I feel like I’ve lost years of my life to sleeplessness—sometimes I look as if I have, too. Most nights I wake in the middle of the night, suddenly on some kind of vigil for that saber-toothed tiger attack. But of course, the tiger never comes (I know this because I am then awake for hours). For me, a good night’s sleep is a meager six hours. The worst-case scenario—about four hours, broken into little pieces (a bit like me)—happens all too frequently.
Like many insomniacs, I’ve tried everything: over-the-counter sleeping pills (they work, but dependency feels wrong), quitting caffeine and alcohol (it helps, but it is no cure), ear plugs and eye masks (essential), sleep podcasts, bedtime breathwork, magnesium and melatonin (all useless), and CBTi (that’s ‘i’ for insomnia—effective but brutal, and my bad habits and wakefulness always won out). I have followed all the received wisdom around sleep hygiene—to no real effect. And with all the literature around the negative health consequences of sleeplessness, it’s easy to let panic steer your life into obsessiveness around sleep. That didn’t help either.

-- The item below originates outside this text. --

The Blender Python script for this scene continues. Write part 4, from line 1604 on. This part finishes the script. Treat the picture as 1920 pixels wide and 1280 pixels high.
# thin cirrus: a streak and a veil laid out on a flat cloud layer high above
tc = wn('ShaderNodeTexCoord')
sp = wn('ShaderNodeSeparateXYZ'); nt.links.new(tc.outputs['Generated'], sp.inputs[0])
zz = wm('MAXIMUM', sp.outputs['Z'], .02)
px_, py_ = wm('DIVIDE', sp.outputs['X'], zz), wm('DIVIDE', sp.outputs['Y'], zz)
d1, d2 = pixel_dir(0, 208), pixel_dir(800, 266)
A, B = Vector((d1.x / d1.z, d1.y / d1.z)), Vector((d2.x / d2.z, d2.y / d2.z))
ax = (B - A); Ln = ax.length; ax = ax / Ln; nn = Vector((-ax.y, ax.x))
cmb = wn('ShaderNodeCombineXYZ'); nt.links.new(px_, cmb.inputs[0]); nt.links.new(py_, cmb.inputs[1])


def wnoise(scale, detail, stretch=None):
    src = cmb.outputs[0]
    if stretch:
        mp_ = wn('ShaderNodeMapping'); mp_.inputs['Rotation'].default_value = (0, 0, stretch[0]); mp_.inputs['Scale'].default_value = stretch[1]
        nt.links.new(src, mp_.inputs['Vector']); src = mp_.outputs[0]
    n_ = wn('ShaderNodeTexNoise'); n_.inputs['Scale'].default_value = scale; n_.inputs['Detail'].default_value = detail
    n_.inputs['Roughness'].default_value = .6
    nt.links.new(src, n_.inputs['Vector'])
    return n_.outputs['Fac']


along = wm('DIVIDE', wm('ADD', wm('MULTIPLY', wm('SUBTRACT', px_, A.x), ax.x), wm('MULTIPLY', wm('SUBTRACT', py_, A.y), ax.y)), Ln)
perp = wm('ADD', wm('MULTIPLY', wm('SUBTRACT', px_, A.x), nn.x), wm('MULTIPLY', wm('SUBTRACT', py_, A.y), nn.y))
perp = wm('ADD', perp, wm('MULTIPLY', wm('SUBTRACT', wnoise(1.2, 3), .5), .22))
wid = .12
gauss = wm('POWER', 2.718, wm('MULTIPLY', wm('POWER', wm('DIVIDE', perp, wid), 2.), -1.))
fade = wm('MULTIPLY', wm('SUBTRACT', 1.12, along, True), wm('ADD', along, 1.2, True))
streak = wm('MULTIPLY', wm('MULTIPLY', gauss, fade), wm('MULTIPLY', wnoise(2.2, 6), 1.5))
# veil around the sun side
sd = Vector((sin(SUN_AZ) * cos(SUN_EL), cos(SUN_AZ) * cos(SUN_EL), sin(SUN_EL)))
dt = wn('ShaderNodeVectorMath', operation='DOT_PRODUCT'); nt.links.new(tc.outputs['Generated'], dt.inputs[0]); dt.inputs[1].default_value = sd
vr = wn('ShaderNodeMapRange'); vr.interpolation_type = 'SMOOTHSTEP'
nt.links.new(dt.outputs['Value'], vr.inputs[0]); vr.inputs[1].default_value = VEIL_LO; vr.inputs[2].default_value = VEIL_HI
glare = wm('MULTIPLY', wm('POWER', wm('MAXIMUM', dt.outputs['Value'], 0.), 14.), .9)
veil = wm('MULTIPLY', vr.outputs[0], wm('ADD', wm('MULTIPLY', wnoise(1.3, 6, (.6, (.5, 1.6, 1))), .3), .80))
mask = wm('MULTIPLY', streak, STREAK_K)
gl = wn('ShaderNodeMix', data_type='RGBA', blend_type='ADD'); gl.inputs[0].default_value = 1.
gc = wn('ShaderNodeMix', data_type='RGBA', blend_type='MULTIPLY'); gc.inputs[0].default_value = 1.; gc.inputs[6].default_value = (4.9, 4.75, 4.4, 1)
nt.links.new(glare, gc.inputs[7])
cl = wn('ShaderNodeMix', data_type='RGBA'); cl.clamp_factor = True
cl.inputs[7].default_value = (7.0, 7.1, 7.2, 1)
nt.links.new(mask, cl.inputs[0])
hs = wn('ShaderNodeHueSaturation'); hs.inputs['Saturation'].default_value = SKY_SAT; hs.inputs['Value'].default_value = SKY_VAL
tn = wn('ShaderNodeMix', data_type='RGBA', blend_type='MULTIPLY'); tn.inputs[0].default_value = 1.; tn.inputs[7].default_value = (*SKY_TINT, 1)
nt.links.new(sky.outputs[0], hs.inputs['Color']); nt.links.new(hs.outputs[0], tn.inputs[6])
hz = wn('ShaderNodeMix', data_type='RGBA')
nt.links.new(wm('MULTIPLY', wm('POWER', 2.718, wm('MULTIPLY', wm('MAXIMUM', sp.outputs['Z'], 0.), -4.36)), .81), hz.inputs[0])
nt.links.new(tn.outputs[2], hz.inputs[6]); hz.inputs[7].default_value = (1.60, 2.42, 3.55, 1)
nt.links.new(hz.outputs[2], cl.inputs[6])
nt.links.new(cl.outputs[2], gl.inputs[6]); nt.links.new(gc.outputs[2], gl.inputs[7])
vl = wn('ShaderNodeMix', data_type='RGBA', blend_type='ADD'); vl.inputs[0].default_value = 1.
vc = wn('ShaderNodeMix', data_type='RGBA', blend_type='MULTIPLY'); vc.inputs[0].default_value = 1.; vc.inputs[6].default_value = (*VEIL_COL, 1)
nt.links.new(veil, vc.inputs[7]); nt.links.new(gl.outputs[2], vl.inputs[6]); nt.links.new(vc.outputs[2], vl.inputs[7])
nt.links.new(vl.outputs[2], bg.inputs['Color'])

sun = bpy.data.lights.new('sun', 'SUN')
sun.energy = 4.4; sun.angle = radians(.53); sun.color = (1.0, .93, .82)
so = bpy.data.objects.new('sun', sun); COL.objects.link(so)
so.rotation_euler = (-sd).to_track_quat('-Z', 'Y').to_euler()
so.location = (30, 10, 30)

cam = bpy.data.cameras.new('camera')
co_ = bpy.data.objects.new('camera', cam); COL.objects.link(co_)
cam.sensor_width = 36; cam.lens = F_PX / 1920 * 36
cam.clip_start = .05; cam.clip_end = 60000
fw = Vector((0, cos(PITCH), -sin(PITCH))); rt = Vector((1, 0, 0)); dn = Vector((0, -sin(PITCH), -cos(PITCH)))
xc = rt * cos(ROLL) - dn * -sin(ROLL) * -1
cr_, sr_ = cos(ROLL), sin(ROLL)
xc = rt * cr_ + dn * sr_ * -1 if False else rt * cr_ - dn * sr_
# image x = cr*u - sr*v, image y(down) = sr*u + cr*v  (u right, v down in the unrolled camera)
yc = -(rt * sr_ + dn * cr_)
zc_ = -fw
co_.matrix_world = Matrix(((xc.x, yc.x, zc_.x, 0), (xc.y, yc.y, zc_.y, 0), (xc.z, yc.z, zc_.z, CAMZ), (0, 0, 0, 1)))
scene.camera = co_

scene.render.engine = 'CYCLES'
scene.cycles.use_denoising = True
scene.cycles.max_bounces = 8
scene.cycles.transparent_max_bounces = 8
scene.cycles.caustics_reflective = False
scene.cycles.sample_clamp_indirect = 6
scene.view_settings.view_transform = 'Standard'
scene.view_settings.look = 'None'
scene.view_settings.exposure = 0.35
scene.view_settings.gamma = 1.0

But then a chance conversation a couple of months ago with the sleep coach Camilla Stoddart changed everything. “Have you tried journaling?” she asked. I hadn’t. I was always too self-conscious, too unconvinced. To me, journalling belonged with pillow mists and milky drinks in the softly-softly, totally ineffective category. Stoddart explained the science: “The amygdala is your brain’s worry center, and is responsible for emotional processing—it’s the amygdala that judges whether something is worth panicking over.” It was my stressed-out amygdala that was waking me up, she said, adding, “but journalling will help to switch it off.”
Stoddart pointed out that, as someone with a busy mind that is prone to anxiety, I tend towards a state of hyperarousal, i.e., I am always on high alert, whether I’m awake or asleep. “What you need to do is stop the arousal before it wakes you up,” she says. By giving myself 20 or so minutes a day of “constructive worrying,” where you commit all the things preying on your mind to paper and permit yourself to worry about them, I will be offloading my mind, clearing the amygdala of sleep-interrupting anxieties, and lessening my state of heightened arousal. “By journalling,” she adds, “you’re standing down your busy mind and stopping it from warning you over and over again. For all your adult life, your way of dealing with stress has been to do it in the middle of the night— you have to untrain your brain. Just try it for a week.”